Première image : l’aquarelle d’un château, dont les contours se confondent peu à peu avec une bâtisse en dur, au sein d’une forêt, auréolée d'une aura printanière. Raphaël, le gardien (Raphaël Thiéry), vit avec sa vieille mère (Mireille Pitot), dans une annexe du domaine. Il est visité par Samia, la postière (Marie-Christine Orry), avec laquelle il partage quelques galipettes en sous-bois.
Survient le retour klaxonnant de Garance (Emmanuelle Devos). Harassée, cassante, la propriétaire se cloître dans la bastide. Un soir, alors qu’il lui apporte son repas, Raphaël découvre son anatomie assoupie, dénudée, topographiée de pointillés, tel une bête de boucherie. Le tatouage inattendu déclenche une curiosité amoureuse chez le serviteur qui, lors d’une intrusion nocturne, découvre une pièce tapissée de dessins et d’ébauches, autour de son physique massif et crevassé.
Vous êtes un paysage…, accidenté de vallons et de canyons. Lui avoue la plasticienne-performeuse, adepte des symboliques organiques, dans l’écume d’une Marina Abramovic ou d’un Jan Fabre. Raphaël accepte sa proposition et devient le modèle qui, chaque jour amène à Garance, l’argile nécessaire pour sa statue en pied.

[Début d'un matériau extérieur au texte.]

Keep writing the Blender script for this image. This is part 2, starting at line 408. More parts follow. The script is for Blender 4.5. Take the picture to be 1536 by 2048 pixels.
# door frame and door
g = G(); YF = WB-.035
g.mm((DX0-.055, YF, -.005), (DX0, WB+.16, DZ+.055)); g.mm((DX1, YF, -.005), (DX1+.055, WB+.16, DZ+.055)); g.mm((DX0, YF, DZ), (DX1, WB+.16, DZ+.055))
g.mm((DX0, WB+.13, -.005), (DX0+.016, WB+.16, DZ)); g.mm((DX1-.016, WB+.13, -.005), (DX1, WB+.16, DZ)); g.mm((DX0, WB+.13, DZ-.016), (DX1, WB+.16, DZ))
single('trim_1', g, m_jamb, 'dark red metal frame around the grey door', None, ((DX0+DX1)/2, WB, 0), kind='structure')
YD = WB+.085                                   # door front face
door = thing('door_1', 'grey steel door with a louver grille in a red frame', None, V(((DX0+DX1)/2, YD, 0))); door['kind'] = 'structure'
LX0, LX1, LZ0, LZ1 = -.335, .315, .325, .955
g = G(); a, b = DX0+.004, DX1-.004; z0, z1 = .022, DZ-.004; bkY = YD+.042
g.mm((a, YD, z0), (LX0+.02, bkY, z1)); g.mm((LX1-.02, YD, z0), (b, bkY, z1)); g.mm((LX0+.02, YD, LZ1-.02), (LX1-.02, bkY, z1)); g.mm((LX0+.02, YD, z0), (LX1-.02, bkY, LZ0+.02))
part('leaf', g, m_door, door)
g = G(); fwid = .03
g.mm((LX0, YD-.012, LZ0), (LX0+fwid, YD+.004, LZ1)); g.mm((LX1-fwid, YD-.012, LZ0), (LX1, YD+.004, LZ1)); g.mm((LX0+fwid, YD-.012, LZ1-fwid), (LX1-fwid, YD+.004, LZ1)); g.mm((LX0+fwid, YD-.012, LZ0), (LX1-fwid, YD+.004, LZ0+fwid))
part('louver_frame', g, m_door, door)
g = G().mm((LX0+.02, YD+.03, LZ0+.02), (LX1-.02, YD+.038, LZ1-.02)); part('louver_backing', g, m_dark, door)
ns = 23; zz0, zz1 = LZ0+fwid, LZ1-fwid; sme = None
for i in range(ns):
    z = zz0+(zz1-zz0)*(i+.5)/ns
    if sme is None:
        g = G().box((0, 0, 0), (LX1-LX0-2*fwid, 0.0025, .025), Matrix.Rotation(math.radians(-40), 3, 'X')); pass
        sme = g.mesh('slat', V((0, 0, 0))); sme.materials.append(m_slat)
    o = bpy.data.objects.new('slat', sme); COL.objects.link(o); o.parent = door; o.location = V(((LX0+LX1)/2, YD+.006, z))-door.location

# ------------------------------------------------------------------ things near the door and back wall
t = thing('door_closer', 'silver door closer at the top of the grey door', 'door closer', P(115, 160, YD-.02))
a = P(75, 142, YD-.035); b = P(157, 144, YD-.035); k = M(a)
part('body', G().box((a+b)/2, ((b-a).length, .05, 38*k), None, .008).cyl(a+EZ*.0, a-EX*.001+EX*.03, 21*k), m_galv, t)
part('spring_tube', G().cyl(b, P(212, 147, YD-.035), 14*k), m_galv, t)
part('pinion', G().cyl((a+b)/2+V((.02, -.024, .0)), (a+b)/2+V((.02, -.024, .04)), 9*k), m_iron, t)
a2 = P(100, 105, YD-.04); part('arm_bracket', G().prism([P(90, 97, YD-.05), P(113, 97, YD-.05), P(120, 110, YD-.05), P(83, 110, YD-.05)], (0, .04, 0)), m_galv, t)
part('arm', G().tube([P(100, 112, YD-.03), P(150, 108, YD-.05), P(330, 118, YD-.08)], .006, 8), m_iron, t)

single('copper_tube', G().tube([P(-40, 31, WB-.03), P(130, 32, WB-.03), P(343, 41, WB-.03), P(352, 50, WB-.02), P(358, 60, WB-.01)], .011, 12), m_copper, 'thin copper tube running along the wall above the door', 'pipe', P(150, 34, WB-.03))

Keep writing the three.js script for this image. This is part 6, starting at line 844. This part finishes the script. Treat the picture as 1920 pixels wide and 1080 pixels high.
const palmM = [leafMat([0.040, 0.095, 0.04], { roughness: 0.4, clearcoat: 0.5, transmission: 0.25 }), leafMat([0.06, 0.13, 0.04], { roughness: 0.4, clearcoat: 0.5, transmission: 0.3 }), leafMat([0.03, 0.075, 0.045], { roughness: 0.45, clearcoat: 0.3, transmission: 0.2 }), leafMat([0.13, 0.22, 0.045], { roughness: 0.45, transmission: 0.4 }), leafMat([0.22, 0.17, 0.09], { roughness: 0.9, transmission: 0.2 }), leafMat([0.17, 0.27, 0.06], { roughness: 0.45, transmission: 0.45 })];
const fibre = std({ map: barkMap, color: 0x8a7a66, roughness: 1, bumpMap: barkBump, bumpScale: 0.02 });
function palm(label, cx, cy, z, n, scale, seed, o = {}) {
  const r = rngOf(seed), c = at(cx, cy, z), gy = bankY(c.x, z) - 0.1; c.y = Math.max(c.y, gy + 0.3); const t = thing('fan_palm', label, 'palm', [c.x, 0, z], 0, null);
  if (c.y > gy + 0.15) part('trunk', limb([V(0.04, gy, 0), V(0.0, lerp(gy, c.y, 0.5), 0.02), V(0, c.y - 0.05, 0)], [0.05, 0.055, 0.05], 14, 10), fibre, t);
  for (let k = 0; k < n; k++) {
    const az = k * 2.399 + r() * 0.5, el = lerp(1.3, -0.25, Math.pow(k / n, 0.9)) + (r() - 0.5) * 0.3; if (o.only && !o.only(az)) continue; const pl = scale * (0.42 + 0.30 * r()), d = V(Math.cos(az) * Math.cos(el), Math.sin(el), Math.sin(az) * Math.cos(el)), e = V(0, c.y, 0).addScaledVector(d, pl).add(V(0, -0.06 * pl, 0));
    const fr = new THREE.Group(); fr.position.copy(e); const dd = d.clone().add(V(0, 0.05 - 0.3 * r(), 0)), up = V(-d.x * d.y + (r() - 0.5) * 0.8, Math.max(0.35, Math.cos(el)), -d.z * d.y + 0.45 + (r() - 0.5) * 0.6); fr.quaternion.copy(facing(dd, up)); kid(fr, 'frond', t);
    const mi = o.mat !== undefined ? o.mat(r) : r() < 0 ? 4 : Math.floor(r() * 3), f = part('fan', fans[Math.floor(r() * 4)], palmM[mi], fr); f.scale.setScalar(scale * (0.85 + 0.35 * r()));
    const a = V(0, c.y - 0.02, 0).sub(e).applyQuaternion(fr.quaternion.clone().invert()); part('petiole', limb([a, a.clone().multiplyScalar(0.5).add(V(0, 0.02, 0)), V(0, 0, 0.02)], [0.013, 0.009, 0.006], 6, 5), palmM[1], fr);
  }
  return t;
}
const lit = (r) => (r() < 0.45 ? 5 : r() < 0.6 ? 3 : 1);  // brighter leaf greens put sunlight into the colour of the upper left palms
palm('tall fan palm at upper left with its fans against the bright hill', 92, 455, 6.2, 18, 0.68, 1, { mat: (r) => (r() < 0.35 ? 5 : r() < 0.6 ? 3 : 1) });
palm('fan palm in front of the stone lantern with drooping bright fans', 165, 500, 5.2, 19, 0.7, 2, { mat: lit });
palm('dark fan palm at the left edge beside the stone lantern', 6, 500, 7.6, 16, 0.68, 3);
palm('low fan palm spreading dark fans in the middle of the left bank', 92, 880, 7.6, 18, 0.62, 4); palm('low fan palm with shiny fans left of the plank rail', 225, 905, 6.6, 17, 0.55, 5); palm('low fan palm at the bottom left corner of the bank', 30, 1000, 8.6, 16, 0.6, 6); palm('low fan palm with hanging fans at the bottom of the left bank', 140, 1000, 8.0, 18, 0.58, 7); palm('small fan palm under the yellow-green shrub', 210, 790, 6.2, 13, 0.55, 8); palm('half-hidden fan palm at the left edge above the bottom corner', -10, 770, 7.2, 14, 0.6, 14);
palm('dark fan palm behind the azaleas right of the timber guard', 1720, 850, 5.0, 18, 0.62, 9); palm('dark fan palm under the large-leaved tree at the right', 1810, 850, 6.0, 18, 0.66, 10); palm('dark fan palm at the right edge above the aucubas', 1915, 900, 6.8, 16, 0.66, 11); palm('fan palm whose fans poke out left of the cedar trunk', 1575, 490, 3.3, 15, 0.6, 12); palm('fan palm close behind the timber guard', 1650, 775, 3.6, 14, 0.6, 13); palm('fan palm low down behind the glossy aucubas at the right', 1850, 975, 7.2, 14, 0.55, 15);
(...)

Une empathie se noue entre le sujet et l’artiste, qui, une autre nuit, sera réveillée par les lamentos de la cornemuse que Raphaël active, tel une pavane amoureuse, entre les parois de la piscine sans eau.
Si Raphaël inspire Garance, il en est de même pour son interprète et sa réalisatrice. Garde forestier de profession, fondateur d’une troupe de théâtre, cornemuse solo dans un groupe de musique traditionnelle, Raphaël Thiery fut découvert au cinéma par Alain Guiraudie (Rester vertical 2016). L’année suivante il apparaît dans une une paire de courts-métrages signés Anaïs Tellène.
L’artiste et son modèle, le thème fut traitée dans une sensualité clinique par La Belle Noiseuse, étude définitive, fixée en 1991 par Jacques Rivette. Ici, l’intrication s’aborde par le prisme du conte.
On pense à l’inévitable Belle et la Bête. Toutefois, biberonnée à Hugo, Notre Dame de Paris et Radio Nostalgie (sic), fascinée par les autofictions de Sophie Calle et les aspirations franciscaines de Roberto Rosselini (Onze fioretti de François d’Assise-1950), Anaïs Tellène enveloppe sa fable dans les panaches trompeusement acidulés d’un Jacques Demy (Peau d’âne 1970, Le Joueur de flûte 1972), pimentés de gaillardises pastorales façon Alain Guiraudie.
Cette propension au paradoxe, trouve un écho dans l’interprétation. Emmanuelle Devos oblique avec grâce, de la douairière arrogante à l’urbaine étonnée. Raphaël Thiery s’empare de cet homme des bois, qui débusque les taupes à la dynamite mais borde un corps exténué, dans une infinie délicatesse.
Certes la résolution finale peine à atteindre l’érotique onctuosité de ces doigts qui sillonnent, pétrissent et caressent la glaise. Quoi qu’il en soit, empreinte d’une truculence insolite et d’une pudique complexité, cette brève rencontre mérite un déplacement et sa réalisatrice de ne pas être oubliée.